デンドリマーのポテンシャルプログラミング

高分子の骨格に金属を飾り付ける(錯形成)概念は「高分子錯体」として以前より精力的に研究が行われてきた分野です。しかし、従来の高分子錯体化学では、高分子自体が、分子量分布と繰り返し構造をもった連続体であり、その中に含まれる金属元素の個数は明確に定義することができませんでした。一方でデンドリマーは分子として一つのディスクリート構造体(無限構造を持たずそれ自体で完結した単一構造を有している)であり、分子設計が可能であることから金属原子の個数を決めてもう少しきれいに集積できそうです。しかし、そのままでは化学の常識にならって系はより乱雑になろうとする(エントロピーを増大させる)ので、精密に個数を決めて飾り付けることはできません。

常識を打ち破った放射状段階的錯形成

この常識に真っ向から反する非常に興味深い現象として、私たちはデンドリマーと呼ばれる有機高分子を基盤とした配位子を設計・合成し、多種の金属を個数と位置を精密に決めて配置できる精密金属集積を世界で初めて報告しました (Nature, 2002)。

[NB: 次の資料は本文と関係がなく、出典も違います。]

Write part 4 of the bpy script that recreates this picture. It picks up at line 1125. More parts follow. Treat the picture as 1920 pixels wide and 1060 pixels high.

私たちが合成したデンドリマーの内部には電子的な勾配が自発的に生起しており、これが駆動力になって金属をより内側へ集めようとする性質を有していることが明らかになっています。この手法の大きなアドバンテージは、様々な金属に対して錯形成の当量数を予めプログラムすることで簡単に、単一の集積構造を得られるという点にあります。従来の集積型錯体や自己組織化超分子、微粒子の化学はあくまで最終生成物の安定性に頼って超構造が勝手にできる化学だったわけですが、私たちの方法は当量数を任意に変えることによって連続的に、自在に構造や組成を制御することが可能です。従来より能動的に物質を設計(デザイン)し、それをプログラムすることで新物質を無数のバリエーションで創り出すことができる点が大きな特徴です。